This morning while I was listening to Richard Vaughan’s Podcast recorded in Madrid, Spain (http://www.ivoox.com/podcast-richard-vaughan-live_sq_f180769_1.html), he mentioned an incident decades ago at a company where he was teaching. He was having lunch with a fellow American and when that “Puritan” American saw that every table had a bottle of “Agua Sin Gas” – he was in shock at the level of sinfulness in a Catholic country. Yes, Virginia; you know “agua sin gas” simply means “still water” not the opposite of “holy water”. Another teacher started his lesson asking his students very tongue in cheek: “Today we’re going to be talking about Great Tits. Do you know what tits are? And one Spanish student shyly translated: “tetas”. After all laughed the teacher explained that he was going to be talking about birds and
vocabulary related. In the UK many people know lots of birds species- it’s a national pastime, while most people in Iberian countries, for example, know very few bird species.

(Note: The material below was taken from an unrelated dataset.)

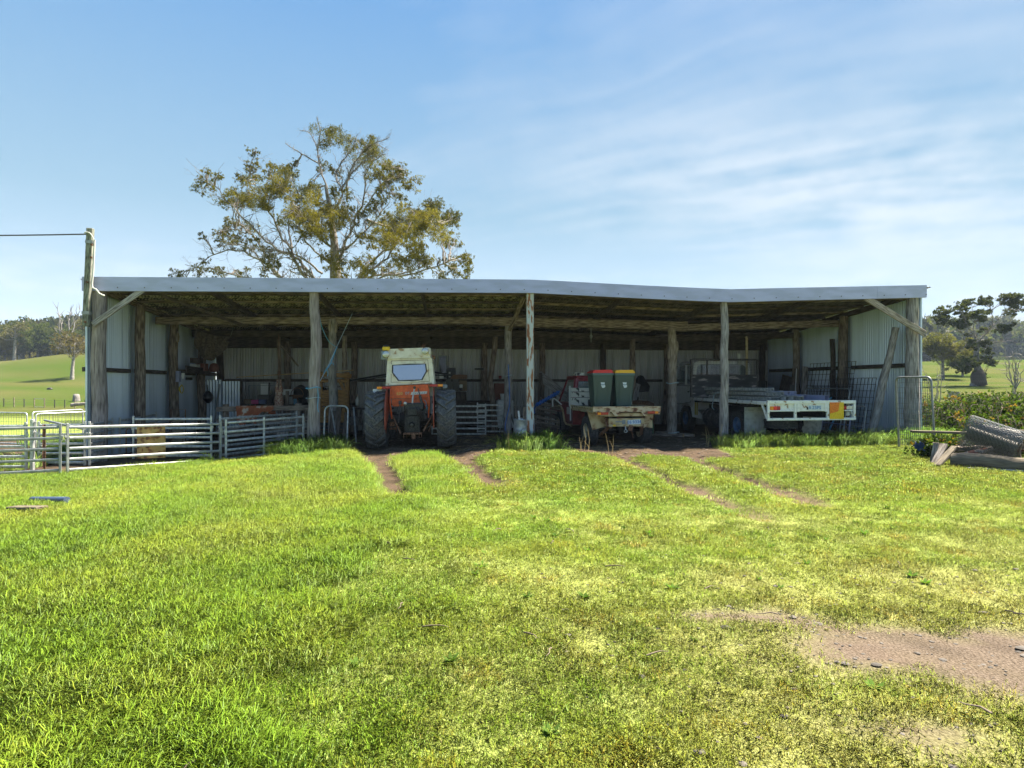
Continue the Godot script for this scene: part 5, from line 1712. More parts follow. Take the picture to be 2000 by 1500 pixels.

Translation activities in class were swept under the carpet for many years in favor of total immersion in Language 2. However, the knowledge the student has of their own mother tongue and culture can and should be used to help them tread around the traps of the language they’re now learning.
A simple exercise that I enjoy giving my students is getting them a headline and first paragraph of the day’s newspaper in their language and ask them to tell me the gist of the story in English. Then they’ll try to translate the sentence. Finally they will write it down (it could be assigned as homework if they ever had to do it).
I remember years ago a teacher of French (of course he HAD to be French) told my wife that a foreigner would NEVER learn to write as a native speaker. That statement is open to interpretation since many people can’t write well in their OWN languages. But I raise another point: does the average learner of a second language need to write like a native speaker or simply be able to write in a clear and objective way?
That leads us to what happened in France this week – all my students saw, heard and read something about the cowardly terrorist attacks in Paris and other areas. So many words came up for translation – Muslim, Censorship, Threat, Grey Area, etc.
As we could see this week some things never get lost in translation.